Here, the filmmaking is more functional, with Italian director Stefano Sollima (Suburra, the Gomorrah TV series) lacking the formalism to, say, hold shots long enough for the tension to become smothering. In a memorable sequence, kidnapped Isabela Moner, the daughter of a cartel kingpin, watches a fire-fight between crooked-cops and US military from beneath a car. When the shots are anchored to her POV, peering out from a hiding place at bullets and bodies flying, there’s a great sense of in-the-fray terror. But Sollima restlessly cuts away, prizing coverage over any sense of compositional claustrophobia.

In turn, Tyler Sheridan —the screenwriter of the original— widens the canvas the second time around. Sicario was about an agent dragged into a war riddled with corruption, immorality, and naked lust for power; a singular journey that echoed the stylistic choice to make the film an essentially experiential thriller.

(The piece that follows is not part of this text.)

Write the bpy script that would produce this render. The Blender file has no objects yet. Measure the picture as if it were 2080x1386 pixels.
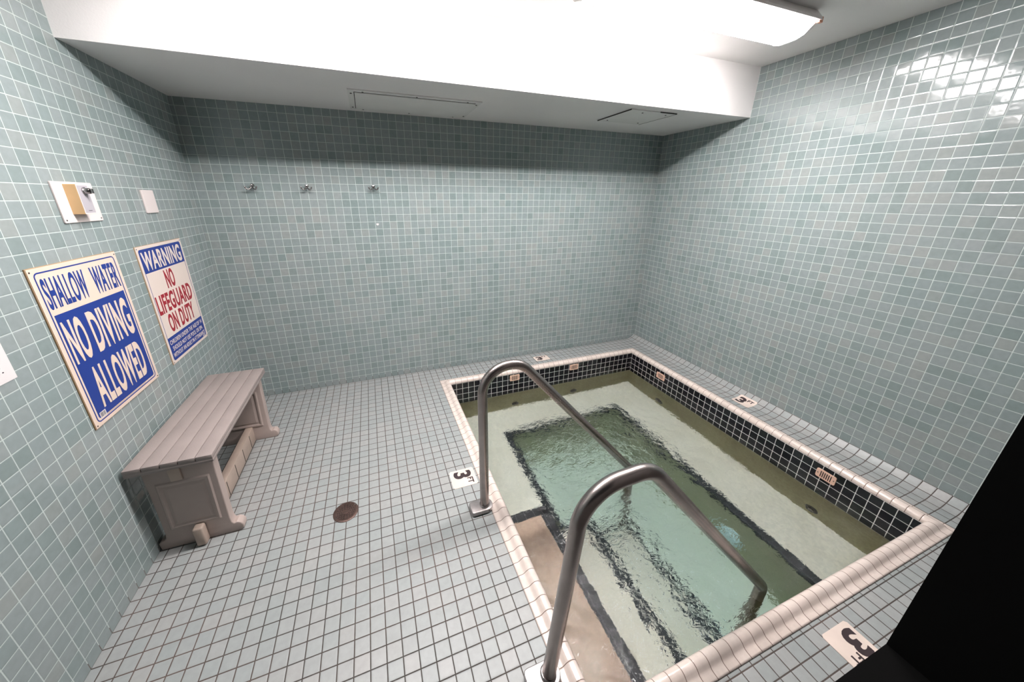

Here, Sherdian’s script casts a vaster net; the film flying off, early, to Djibouti and Somalia, and even heading to away-from-the-border metropolises like Kansas City and México City. There’s no singular figure at the centre; instead there’s various figures —like Benicio del Toro and Josh Brolin, reprising their old roles— scattered around.

Here, Sheridan doesn’t let the conflicts —both armed and moral— simply suggest greater forces, but pulls out to look at the bigger picture. As screenwriting decision, there’s nothing wrong with this. Except, when it comes to the thorny matter of comparison. The larger-scope of the film, in that way, suggests the uphill battle of the whole: Day Of The Soldado suffering only when it’s compared its predecessor.